▶ **Given instruction**: The material below should be written out in full and exactly; pictures stay out of the copy.

▶ **Provided data**:
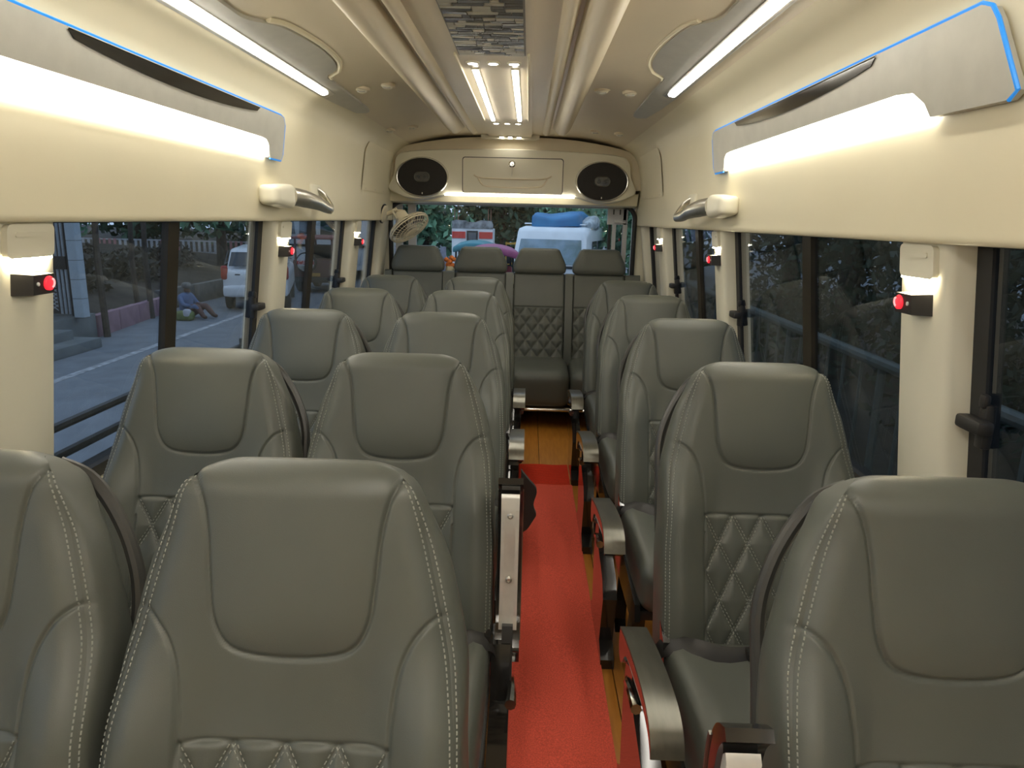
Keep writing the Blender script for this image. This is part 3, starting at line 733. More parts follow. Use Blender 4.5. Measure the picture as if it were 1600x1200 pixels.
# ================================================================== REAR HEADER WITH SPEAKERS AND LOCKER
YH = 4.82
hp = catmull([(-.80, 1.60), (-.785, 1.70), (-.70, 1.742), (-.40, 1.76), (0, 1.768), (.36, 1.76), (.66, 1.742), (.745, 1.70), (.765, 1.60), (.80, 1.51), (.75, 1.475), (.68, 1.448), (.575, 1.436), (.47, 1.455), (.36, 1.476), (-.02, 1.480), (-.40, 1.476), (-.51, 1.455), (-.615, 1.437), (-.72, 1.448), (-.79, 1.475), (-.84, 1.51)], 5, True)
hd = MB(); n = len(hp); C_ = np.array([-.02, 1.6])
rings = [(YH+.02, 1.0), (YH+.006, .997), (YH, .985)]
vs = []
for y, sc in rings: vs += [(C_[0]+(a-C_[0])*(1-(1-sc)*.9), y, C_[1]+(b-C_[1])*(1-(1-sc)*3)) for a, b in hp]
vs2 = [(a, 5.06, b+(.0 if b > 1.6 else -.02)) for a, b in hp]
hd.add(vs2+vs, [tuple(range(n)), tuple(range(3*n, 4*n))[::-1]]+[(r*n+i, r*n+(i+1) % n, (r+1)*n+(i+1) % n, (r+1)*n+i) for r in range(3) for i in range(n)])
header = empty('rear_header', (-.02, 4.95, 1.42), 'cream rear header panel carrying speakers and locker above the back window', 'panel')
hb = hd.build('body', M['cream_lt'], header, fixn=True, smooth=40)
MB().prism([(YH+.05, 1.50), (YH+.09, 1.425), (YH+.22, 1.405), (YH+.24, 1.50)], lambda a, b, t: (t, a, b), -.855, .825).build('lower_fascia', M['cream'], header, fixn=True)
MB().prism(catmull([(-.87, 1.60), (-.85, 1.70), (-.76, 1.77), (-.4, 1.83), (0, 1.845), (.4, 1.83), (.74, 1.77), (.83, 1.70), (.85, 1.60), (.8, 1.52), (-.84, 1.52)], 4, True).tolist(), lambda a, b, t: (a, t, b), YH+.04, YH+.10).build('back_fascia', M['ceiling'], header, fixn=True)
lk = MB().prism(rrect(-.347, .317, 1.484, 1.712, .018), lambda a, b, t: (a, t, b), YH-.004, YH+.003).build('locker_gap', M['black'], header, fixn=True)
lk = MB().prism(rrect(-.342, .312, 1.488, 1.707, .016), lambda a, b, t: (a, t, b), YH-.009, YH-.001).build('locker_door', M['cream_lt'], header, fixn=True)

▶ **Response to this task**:
Keep writing the Blender script for this image. This is part 3, starting at line 733. More parts follow. Use Blender 4.5. Measure the picture as if it were 1600x1200 pixels.
# ================================================================== REAR HEADER WITH SPEAKERS AND LOCKER
YH = 4.82
hp = catmull([(-.80, 1.60), (-.785, 1.70), (-.70, 1.742), (-.40, 1.76), (0, 1.768), (.36, 1.76), (.66, 1.742), (.745, 1.70), (.765, 1.60), (.80, 1.51), (.75, 1.475), (.68, 1.448), (.575, 1.436), (.47, 1.455), (.36, 1.476), (-.02, 1.480), (-.40, 1.476), (-.51, 1.455), (-.615, 1.437), (-.72, 1.448), (-.79, 1.475), (-.84, 1.51)], 5, True)
hd = MB(); n = len(hp); C_ = np.array([-.02, 1.6])
rings = [(YH+.02, 1.0), (YH+.006, .997), (YH, .985)]
vs = []
for y, sc in rings: vs += [(C_[0]+(a-C_[0])*(1-(1-sc)*.9), y, C_[1]+(b-C_[1])*(1-(1-sc)*3)) for a, b in hp]
vs2 = [(a, 5.06, b+(.0 if b > 1.6 else -.02)) for a, b in hp]
hd.add(vs2+vs, [tuple(range(n)), tuple(range(3*n, 4*n))[::-1]]+[(r*n+i, r*n+(i+1) % n, (r+1)*n+(i+1) % n, (r+1)*n+i) for r in range(3) for i in range(n)])
header = empty('rear_header', (-.02, 4.95, 1.42), 'cream rear header panel carrying speakers and locker above the back window', 'panel')
hb = hd.build('body', M['cream_lt'], header, fixn=True, smooth=40)
MB().prism([(YH+.05, 1.50), (YH+.09, 1.425), (YH+.22, 1.405), (YH+.24, 1.50)], lambda a, b, t: (t, a, b), -.855, .825).build('lower_fascia', M['cream'], header, fixn=True)
MB().prism(catmull([(-.87, 1.60), (-.85, 1.70), (-.76, 1.77), (-.4, 1.83), (0, 1.845), (.4, 1.83), (.74, 1.77), (.83, 1.70), (.85, 1.60), (.8, 1.52), (-.84, 1.52)], 4, True).tolist(), lambda a, b, t: (a, t, b), YH+.04, YH+.10).build('back_fascia', M['ceiling'], header, fixn=True)
lk = MB().prism(rrect(-.347, .317, 1.484, 1.712, .018), lambda a, b, t: (a, t, b), YH-.004, YH+.003).build('locker_gap', M['black'], header, fixn=True)
lk = MB().prism(rrect(-.342, .312, 1.488, 1.707, .016), lambda a, b, t: (a, t, b), YH-.009, YH-.001).build('locker_door', M['cream_lt'], header, fixn=True)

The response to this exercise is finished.